Write the data below out exactly as it stands. Do not include the pictures.

## begin Recorded data

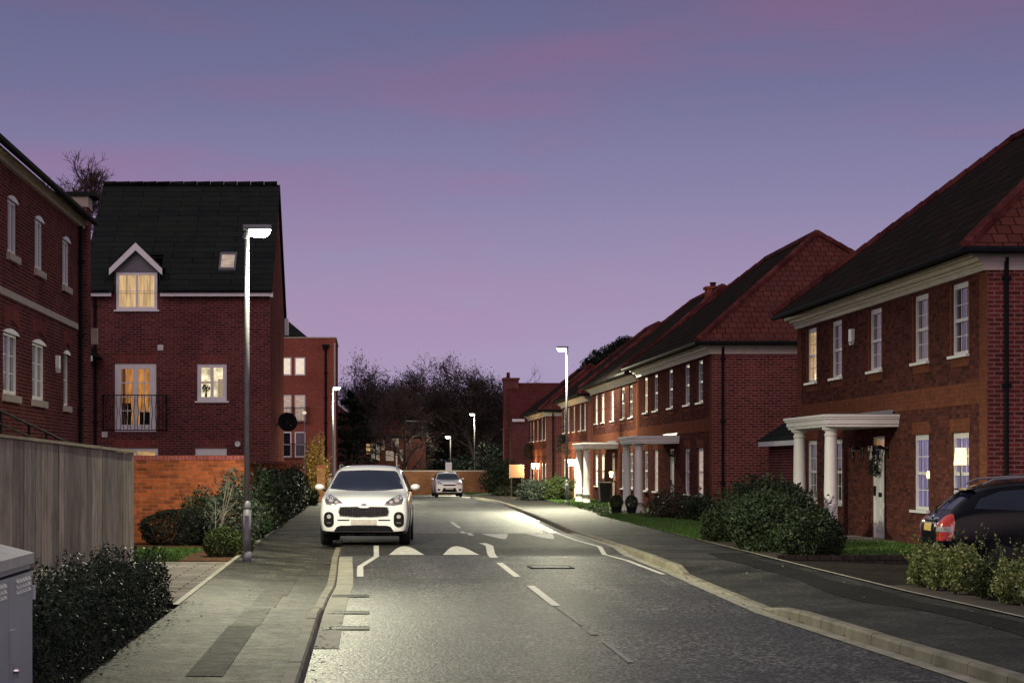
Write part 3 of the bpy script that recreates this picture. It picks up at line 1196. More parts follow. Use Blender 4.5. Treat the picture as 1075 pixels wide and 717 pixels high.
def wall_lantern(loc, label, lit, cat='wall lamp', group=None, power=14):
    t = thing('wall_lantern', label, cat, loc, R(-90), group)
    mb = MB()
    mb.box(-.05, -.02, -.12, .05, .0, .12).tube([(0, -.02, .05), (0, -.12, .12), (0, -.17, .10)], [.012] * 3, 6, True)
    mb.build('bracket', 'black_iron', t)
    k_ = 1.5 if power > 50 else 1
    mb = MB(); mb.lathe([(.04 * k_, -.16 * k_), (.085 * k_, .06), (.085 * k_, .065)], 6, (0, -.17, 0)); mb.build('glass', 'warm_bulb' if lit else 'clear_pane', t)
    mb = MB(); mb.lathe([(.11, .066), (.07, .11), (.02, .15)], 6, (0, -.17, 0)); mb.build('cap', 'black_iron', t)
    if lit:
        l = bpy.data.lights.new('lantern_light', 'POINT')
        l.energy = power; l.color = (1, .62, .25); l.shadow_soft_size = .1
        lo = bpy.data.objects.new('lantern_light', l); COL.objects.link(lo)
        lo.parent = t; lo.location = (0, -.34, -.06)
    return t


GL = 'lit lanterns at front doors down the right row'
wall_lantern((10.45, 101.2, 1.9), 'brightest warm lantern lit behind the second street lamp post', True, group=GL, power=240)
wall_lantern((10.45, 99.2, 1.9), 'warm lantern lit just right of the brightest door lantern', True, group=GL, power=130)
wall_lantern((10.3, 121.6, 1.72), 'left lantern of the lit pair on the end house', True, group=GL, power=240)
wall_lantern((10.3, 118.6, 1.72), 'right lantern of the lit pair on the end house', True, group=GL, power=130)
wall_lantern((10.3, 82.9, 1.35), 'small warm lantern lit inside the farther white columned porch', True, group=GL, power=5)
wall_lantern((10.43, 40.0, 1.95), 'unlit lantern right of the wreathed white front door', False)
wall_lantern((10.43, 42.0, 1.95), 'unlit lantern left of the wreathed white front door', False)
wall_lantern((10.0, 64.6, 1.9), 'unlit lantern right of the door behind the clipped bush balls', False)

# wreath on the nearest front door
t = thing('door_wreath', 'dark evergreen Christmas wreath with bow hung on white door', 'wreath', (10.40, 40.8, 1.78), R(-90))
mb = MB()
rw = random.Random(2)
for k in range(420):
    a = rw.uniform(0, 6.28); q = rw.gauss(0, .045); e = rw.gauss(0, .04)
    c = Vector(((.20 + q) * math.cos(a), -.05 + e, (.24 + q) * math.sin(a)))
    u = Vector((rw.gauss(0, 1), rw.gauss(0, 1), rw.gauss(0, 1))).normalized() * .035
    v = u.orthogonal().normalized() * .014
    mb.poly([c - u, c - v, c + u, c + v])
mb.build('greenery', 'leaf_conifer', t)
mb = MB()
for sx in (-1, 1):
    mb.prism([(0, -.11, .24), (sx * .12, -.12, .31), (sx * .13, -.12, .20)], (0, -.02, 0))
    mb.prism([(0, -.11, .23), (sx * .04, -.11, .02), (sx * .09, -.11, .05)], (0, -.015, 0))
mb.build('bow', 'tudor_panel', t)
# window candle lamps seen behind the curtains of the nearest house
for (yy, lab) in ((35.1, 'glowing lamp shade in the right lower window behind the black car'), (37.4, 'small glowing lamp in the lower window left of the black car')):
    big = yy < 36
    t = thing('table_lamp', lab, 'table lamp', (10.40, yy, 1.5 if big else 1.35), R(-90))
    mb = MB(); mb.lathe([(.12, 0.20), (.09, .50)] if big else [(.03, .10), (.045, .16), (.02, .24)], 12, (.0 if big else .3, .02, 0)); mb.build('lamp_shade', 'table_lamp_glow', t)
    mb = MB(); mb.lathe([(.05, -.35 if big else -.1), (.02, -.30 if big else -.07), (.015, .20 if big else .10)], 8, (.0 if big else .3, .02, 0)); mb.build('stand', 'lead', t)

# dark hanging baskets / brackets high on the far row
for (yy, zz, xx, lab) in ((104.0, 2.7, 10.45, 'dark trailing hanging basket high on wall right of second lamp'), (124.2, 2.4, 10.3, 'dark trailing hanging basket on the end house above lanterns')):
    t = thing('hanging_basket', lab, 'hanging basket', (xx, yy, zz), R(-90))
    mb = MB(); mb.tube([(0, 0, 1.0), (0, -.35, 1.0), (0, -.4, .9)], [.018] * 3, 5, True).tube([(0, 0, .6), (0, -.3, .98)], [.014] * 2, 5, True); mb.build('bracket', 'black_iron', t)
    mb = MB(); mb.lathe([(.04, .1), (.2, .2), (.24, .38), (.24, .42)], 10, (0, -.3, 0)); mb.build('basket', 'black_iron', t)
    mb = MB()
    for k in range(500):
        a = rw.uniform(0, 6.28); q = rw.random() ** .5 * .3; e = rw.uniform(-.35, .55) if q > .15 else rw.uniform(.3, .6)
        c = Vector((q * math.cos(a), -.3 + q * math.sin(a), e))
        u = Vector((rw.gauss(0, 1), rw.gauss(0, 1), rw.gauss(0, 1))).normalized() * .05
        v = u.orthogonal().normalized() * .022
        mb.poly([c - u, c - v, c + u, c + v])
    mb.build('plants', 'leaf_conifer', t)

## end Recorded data

# [Reply]
Write part 3 of the bpy script that recreates this picture. It picks up at line 1196. More parts follow. Use Blender 4.5. Treat the picture as 1075 pixels wide and 717 pixels high.
def wall_lantern(loc, label, lit, cat='wall lamp', group=None, power=14):
    t = thing('wall_lantern', label, cat, loc, R(-90), group)
    mb = MB()
    mb.box(-.05, -.02, -.12, .05, .0, .12).tube([(0, -.02, .05), (0, -.12, .12), (0, -.17, .10)], [.012] * 3, 6, True)
    mb.build('bracket', 'black_iron', t)
    k_ = 1.5 if power > 50 else 1
    mb = MB(); mb.lathe([(.04 * k_, -.16 * k_), (.085 * k_, .06), (.085 * k_, .065)], 6, (0, -.17, 0)); mb.build('glass', 'warm_bulb' if lit else 'clear_pane', t)
    mb = MB(); mb.lathe([(.11, .066), (.07, .11), (.02, .15)], 6, (0, -.17, 0)); mb.build('cap', 'black_iron', t)
    if lit:
        l = bpy.data.lights.new('lantern_light', 'POINT')
        l.energy = power; l.color = (1, .62, .25); l.shadow_soft_size = .1
        lo = bpy.data.objects.new('lantern_light', l); COL.objects.link(lo)
        lo.parent = t; lo.location = (0, -.34, -.06)
    return t


GL = 'lit lanterns at front doors down the right row'
wall_lantern((10.45, 101.2, 1.9), 'brightest warm lantern lit behind the second street lamp post', True, group=GL, power=240)
wall_lantern((10.45, 99.2, 1.9), 'warm lantern lit just right of the brightest door lantern', True, group=GL, power=130)
wall_lantern((10.3, 121.6, 1.72), 'left lantern of the lit pair on the end house', True, group=GL, power=240)
wall_lantern((10.3, 118.6, 1.72), 'right lantern of the lit pair on the end house', True, group=GL, power=130)
wall_lantern((10.3, 82.9, 1.35), 'small warm lantern lit inside the farther white columned porch', True, group=GL, power=5)
wall_lantern((10.43, 40.0, 1.95), 'unlit lantern right of the wreathed white front door', False)
wall_lantern((10.43, 42.0, 1.95), 'unlit lantern left of the wreathed white front door', False)
wall_lantern((10.0, 64.6, 1.9), 'unlit lantern right of the door behind the clipped bush balls', False)

# wreath on the nearest front door
t = thing('door_wreath', 'dark evergreen Christmas wreath with bow hung on white door', 'wreath', (10.40, 40.8, 1.78), R(-90))
mb = MB()
rw = random.Random(2)
for k in range(420):
    a = rw.uniform(0, 6.28); q = rw.gauss(0, .045); e = rw.gauss(0, .04)
    c = Vector(((.20 + q) * math.cos(a), -.05 + e, (.24 + q) * math.sin(a)))
    u = Vector((rw.gauss(0, 1), rw.gauss(0, 1), rw.gauss(0, 1))).normalized() * .035
    v = u.orthogonal().normalized() * .014
    mb.poly([c - u, c - v, c + u, c + v])
mb.build('greenery', 'leaf_conifer', t)
mb = MB()
for sx in (-1, 1):
    mb.prism([(0, -.11, .24), (sx * .12, -.12, .31), (sx * .13, -.12, .20)], (0, -.02, 0))
    mb.prism([(0, -.11, .23), (sx * .04, -.11, .02), (sx * .09, -.11, .05)], (0, -.015, 0))
mb.build('bow', 'tudor_panel', t)
# window candle lamps seen behind the curtains of the nearest house
for (yy, lab) in ((35.1, 'glowing lamp shade in the right lower window behind the black car'), (37.4, 'small glowing lamp in the lower window left of the black car')):
    big = yy < 36
    t = thing('table_lamp', lab, 'table lamp', (10.40, yy, 1.5 if big else 1.35), R(-90))
    mb = MB(); mb.lathe([(.12, 0.20), (.09, .50)] if big else [(.03, .10), (.045, .16), (.02, .24)], 12, (.0 if big else .3, .02, 0)); mb.build('lamp_shade', 'table_lamp_glow', t)
    mb = MB(); mb.lathe([(.05, -.35 if big else -.1), (.02, -.30 if big else -.07), (.015, .20 if big else .10)], 8, (.0 if big else .3, .02, 0)); mb.build('stand', 'lead', t)

# dark hanging baskets / brackets high on the far row
for (yy, zz, xx, lab) in ((104.0, 2.7, 10.45, 'dark trailing hanging basket high on wall right of second lamp'), (124.2, 2.4, 10.3, 'dark trailing hanging basket on the end house above lanterns')):
    t = thing('hanging_basket', lab, 'hanging basket', (xx, yy, zz), R(-90))
    mb = MB(); mb.tube([(0, 0, 1.0), (0, -.35, 1.0), (0, -.4, .9)], [.018] * 3, 5, True).tube([(0, 0, .6), (0, -.3, .98)], [.014] * 2, 5, True); mb.build('bracket', 'black_iron', t)
    mb = MB(); mb.lathe([(.04, .1), (.2, .2), (.24, .38), (.24, .42)], 10, (0, -.3, 0)); mb.build('basket', 'black_iron', t)
    mb = MB()
    for k in range(500):
        a = rw.uniform(0, 6.28); q = rw.random() ** .5 * .3; e = rw.uniform(-.35, .55) if q > .15 else rw.uniform(.3, .6)
        c = Vector((q * math.cos(a), -.3 + q * math.sin(a), e))
        u = Vector((rw.gauss(0, 1), rw.gauss(0, 1), rw.gauss(0, 1))).normalized() * .05
        v = u.orthogonal().normalized() * .022
        mb.poly([c - u, c - v, c + u, c + v])
    mb.build('plants', 'leaf_conifer', t)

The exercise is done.